Question

An RTC source control component as I see it is a logical grouping of files & folders.

When should I use multiple components within a stream in RTC source control?

Method 1:
I have multiple java(Eclipse) projects but I am adding these projects to just one component within a single stream. These projects are packaged into one deployment file.

Method 2:
Each java project be added to its own component within the stream, so the stream will contain multiple components - one component for each java project.

Are there advantages/disadvantages to using one method over the other ?

Was it helpful?

Solution

An RTC component has really the same meaning than an ClearCase UCM component.

The goal, when using multiple component, is to divide your huge set of files into coherent and logical subsets, more identifiable and manageable.

Example of components:

  • an application (or a autonomous part of an application)
  • a technical library
  • a packaged set of file (for release)

Note: in RTC, you can reuse a component (defined in one project area) in another project area (provided both PA are on the same Jazz server).

A Java project can be represented as one component, but certain Java project could be seen as several components (one for the business logic, one for database logic, and so on)
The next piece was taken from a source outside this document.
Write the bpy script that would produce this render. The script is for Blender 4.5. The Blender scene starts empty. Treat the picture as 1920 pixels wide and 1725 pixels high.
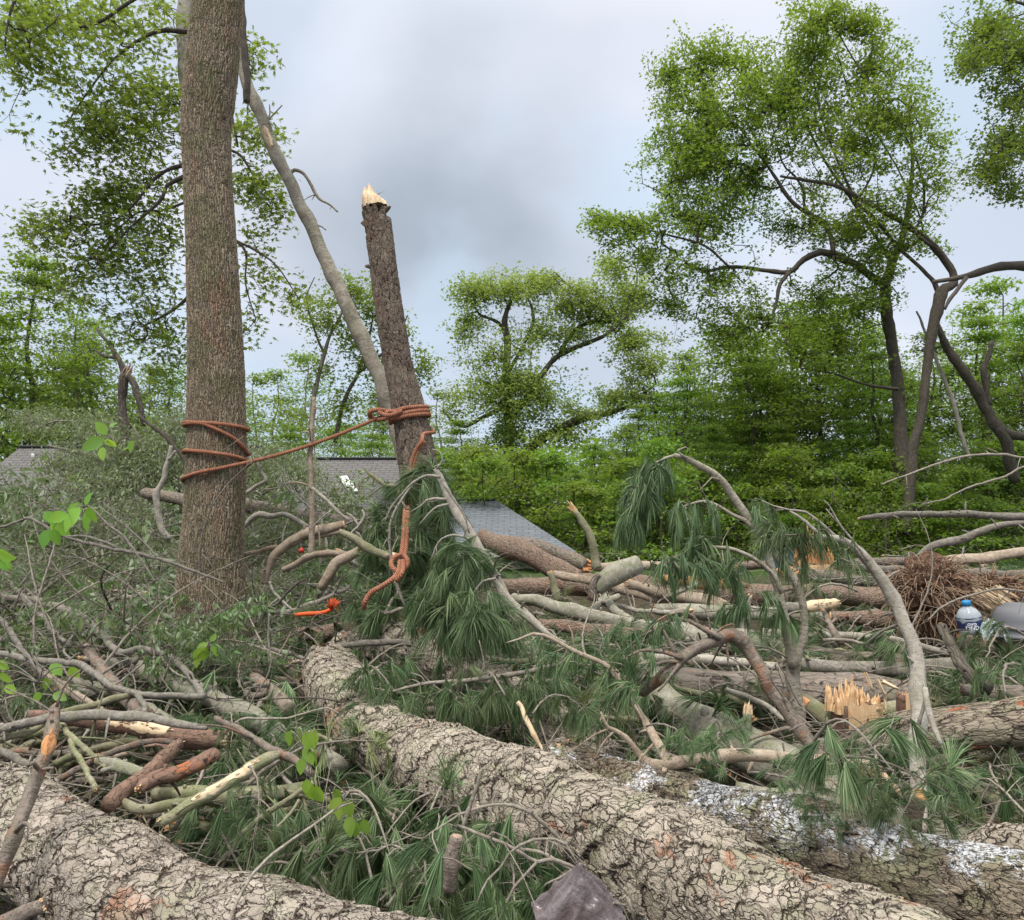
import bpy, math, random
import numpy as np
from mathutils import Vector, noise as mn
R = math.radians
# ------------------------------------------------------------------ camera, sky, sun
sc = bpy.context.scene
C = sc.collection
CAMZ, PITCH, FPX = 1.7, math.atan(137.5/1400), 1400.0
cam = bpy.data.cameras.new('camera'); camo = bpy.data.objects.new('camera', cam); C.objects.link(camo)
camo.location = (0, 0, CAMZ); camo.rotation_euler = (R(90)+PITCH, 0, 0)
cam.sensor_width = 36; cam.lens = 36*FPX/1920; cam.clip_start = .05; cam.clip_end = 2000
sc.camera = camo
sc.view_settings.view_transform = 'Standard'; sc.view_settings.look = 'None'
sc.view_settings.exposure = 0.9; sc.view_settings.gamma = 1
sc.render.film_transparent = False
sc.cycles.max_bounces = 6; sc.cycles.diffuse_bounces = 3; sc.cycles.glossy_bounces = 2
sc.cycles.transmission_bounces = 4; sc.cycles.transparent_max_bounces = 6
SUN_EL, SUN_AZ = R(58), R(205)      # azimuth measured clockwise from +Y
sun = bpy.data.lights.new('sun', 'SUN'); sun.energy = 1.5; sun.angle = R(10); sun.color = (1, .96, .9)
suno = bpy.data.objects.new('sun', sun); C.objects.link(suno)
sd = Vector((math.sin(SUN_AZ)*math.cos(SUN_EL), math.cos(SUN_AZ)*math.cos(SUN_EL), math.sin(SUN_EL)))
suno.rotation_euler = (-sd).to_track_quat('-Z', 'Y').to_euler()

class NT:
    def __init__(s, nt): s.nt = nt
    def n(s, t, ins=None, **kw):
        x = s.nt.nodes.new('ShaderNode'+t)
        for k, v in kw.items(): setattr(x, k, v)
        for k, v in (ins or {}).items():
            if isinstance(v, bpy.types.NodeSocket): s.nt.links.new(v, x.inputs[k])
            else: x.inputs[k].default_value = v
        return x
    def m(s, op, a, b=0.0, c=0.0, clamp=False):
        return s.n('Math', {0: a, 1: b, 2: c}, operation=op, use_clamp=clamp).outputs[0]
    def v(s, op, a, b=(0, 0, 0)):
        x = s.n('VectorMath', {0: a, 1: b}, operation=op)
        return x.outputs['Value'] if op in ('DOT_PRODUCT', 'LENGTH', 'DISTANCE') else x.outputs[0]
    def sc(s, a, f):
        return s.n('VectorMath', {0: a, 'Scale': f}, operation='SCALE').outputs[0]
    def noise(s, v, scale, detail=4, rough=.55, dist=0.0, color=False):
        x = s.n('TexNoise', {'Vector': v, 'Scale': scale, 'Detail': detail, 'Roughness': rough, 'Distortion': dist})
        return x.outputs['Color' if color else 0]
    def ss(s, x, a, b, lo=0.0, hi=1.0):
        return s.n('MapRange', {'Value': x, 'From Min': a, 'From Max': b, 'To Min': lo, 'To Max': hi}, interpolation_type='SMOOTHSTEP').outputs[0]
    def mix(s, f, a, b, mode='MIX'):
        x = s.n('Mix', data_type='RGBA', blend_type=mode)
        for k, v in ((0, f), (6, a), (7, b)):
            if isinstance(v, bpy.types.NodeSocket): s.nt.links.new(v, x.inputs[k])
            else: x.inputs[k].default_value = v if k == 0 else (tuple(v)+(1,))[:4]
        return x.outputs[2]
    def link(s, a, b): s.nt.links.new(a, b)

w = bpy.data.worlds.new('World'); sc.world = w; w.use_nodes = True
w.node_tree.nodes.clear(); W = NT(w.node_tree)
sky = W.n('TexSky', sky_type='NISHITA', sun_disc=False, sun_elevation=SUN_EL, sun_rotation=SUN_AZ)
tc = W.n('TexCoord').outputs['Generated']
def cdir(px, py):
    u, q = (px-960)/FPX, (862.5-py)/FPX
    v = Vector((u, math.cos(PITCH)-q*math.sin(PITCH), math.sin(PITCH)+q*math.cos(PITCH)))
    return v.normalized()
sep = W.n('SeparateXYZ', {0: tc})
el = sep.outputs[2]
# overcast cloud sheet: layered noise in direction space, with the darker cloud bank low in the middle
wv = W.v('MULTIPLY', tc, (1, 1, 1.25))
n1 = W.noise(wv, 2.2, 4, .45, .2)
n2 = W.noise(W.v('ADD', wv, (3.1, 7.7, 1.3)), 3.6, 4, .42, .1)
def blob(px, py, r, soft=1.0):
    d = W.v('DISTANCE', tc, tuple(cdir(px, py)))
    d = W.m('ADD', d, W.m('MULTIPLY', W.m('SUBTRACT', n2, .5), .35))
    return W.ss(d, r, 0)
dark = W.m('ADD', W.m('MULTIPLY', blob(780, 440, .24), .95), W.m('MULTIPLY', blob(1010, 250, .25), .42))
dark = W.m('ADD', dark, W.m('MULTIPLY', blob(560, 560, .3), .25))
dark = W.m('ADD', dark, W.m('MULTIPLY', blob(1080, 560, .26), .3))
dark = W.m('ADD', dark, W.ss(n1, .5, .36, 0, .12), clamp=False)
brt = W.m('ADD', W.m('MULTIPLY', blob(1300, 60, .4), .8), W.m('MULTIPLY', blob(200, 330, .22), .5))
brt = W.m('ADD', brt, W.ss(n1, .48, .62, 0, .6))
c = W.mix(W.m('MULTIPLY', brt, 1, clamp=True), (.50, .56, .655), (.69, .71, .79))
c = W.mix(W.m('MULTIPLY', dark, .78, clamp=True), c, (.30, .345, .40))
blue = W.ss(n2, .5, .62, 0, .4)
c = W.mix(blue, c, (.46, .60, .74))
# a real overcast sky is about three times as bright overhead as near the horizon
c = W.mix(W.ss(el, .55, .8), c, (.62, .62, .60))
zen = W.ss(el, .57, .92, 1.0, 3.6)
c = W.sc(c, zen)
bgc = W.n('Background', {'Color': c, 'Strength': .75})
bgs = W.n('Background', {'Color': sky.outputs[0], 'Strength': .06})
mx = W.n('MixShader', {0: .94, 1: bgs.outputs[0], 2: bgc.outputs[0]})
W.link(mx.outputs[0], W.n('OutputWorld').inputs[0])

# ------------------------------------------------------------------ where things stand
def ysc(Y): return Y*np.interp(Y, [12, 20], [.75, 1.0])
def P(px, py, Y):
    Y = ysc(Y)
    u, q = (px-960)/FPX, (862.5-py)/FPX
    vy = math.cos(PITCH)-q*math.sin(PITCH)
    return np.array([u*Y/vy, Y, CAMZ+(math.sin(PITCH)+q*math.cos(PITCH))*Y/vy])
YT = [(1004, 60), (1015, 25), (1030, 19), (1050, 15), (1080, 12), (1120, 9.6), (1180, 7.7), (1250, 6.3), (1350, 5.1), (1450, 4.3), (1550, 3.7), (1650, 3.2), (1725, 2.9), (1900, 2.4)]
def Yd(py): return float(np.interp(py, [a for a, b in YT], [b for a, b in YT]))
SY = []
for a, b in YT[::-1]:
    q = P(960, a, b); SY.append((q[1], q[2]))
SYa = np.array([a for a, b in SY]); SYz = np.array([b for a, b in SY])
def Sz(y): return np.interp(y, SYa, SYz)                      # top of the tangle
def Gz(y): return np.minimum(Sz(y)-np.interp(y, [2, 4, 10, 20, 60], [.62, .62, .6, .6, .7]), 1.0)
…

The main criteria when you define a component is:
Will it evolve at its own pace? Can you modify it without having to modify another component?
(If not, that might mean the two set of files are tightly linked, and might be considered as one component).

From there, you must decide if you want to see all components on one Stream (system approach, with every component writable), or just one or two components per stream (depending on the deliveries - dll, jar, ... - produced by the other components): component approach.
For starter, stick with the system approach, simpler at first.